Forget Matthew McConaughey and the other shirtless wonders of the world, ladies. There’s a new (old) gun in town, and he wants you to know it. Rad Vlad is prepared to defend your very personal, sexy republics, even if he has to invade your panties to do it! Check out these photos of the man-myth himself on an overnight vacay, and realize that with every moment you linger over them in a saliva-drenched haze of sexual turmoil, you are helping to emasculate the rest of the world.

"Eat sugar, horsey. Yesss... that's right. Good girl. Now we forget all about what happen back in woods, da?"
If power really is an aphrodisiac, then Putin is more powerful than Superman and the smell of a hobo’s taint in August… combined.
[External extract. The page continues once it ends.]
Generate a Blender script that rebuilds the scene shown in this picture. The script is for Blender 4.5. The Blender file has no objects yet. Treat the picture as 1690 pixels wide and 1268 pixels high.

He’s that good. For God’s sake, the man’s penis is actually a sticking point in international missile agreements. And by “sticking point”, I mean Bill isn’t the only Clinton who knows how to get down. It wasn’t Obama or general statesmanship that led to a potential new warhead treaty between the U.S. and Russia… it was sweaty, awkward, vodka-fueled Hillary-lovin’ that brought our country to the bargaining table and our Secretary of State to the threshold of quivering, sensible-shoe-wearing ecstasy.
(You read it here, first.)

Here we observe what appears to be the sea god Neptune breaking the surface to bestow upon us the majesty of his physical form. Oh, wait... that's just Putin, coming up for air after diving to the bottom of the world's deepest lake to retrieve a woman's toe ring.
At the rate Putin is going, when he croaks, the Russians will skip giving him the whole Washington Monument symbolism treatment and just erect a giant marble dong in the middle of Red Square. Note that I didn’t say “carve a giant marble dong”, since they could probably just use the man’s native equipment.
And that’s assuming he even bothers to die, which is no sure thing. According to old Politburo files that were recently declassified by order of my imagination, by the age of twenty-three, Vladimir’s body was “…perfectly preserved –almost embalmed– by the mix of bear’s blood and yeti testosterone that courses through his veins and powers this engine of sexual destruction in the shape of a human male.”

After his years serving in the KGB, Vlad knows over eighty ways to kill you. His favorite? Softly, with his song.
Make no mistake, females of Earth: you are on notice. His baby borscht is coming to a cervix near you.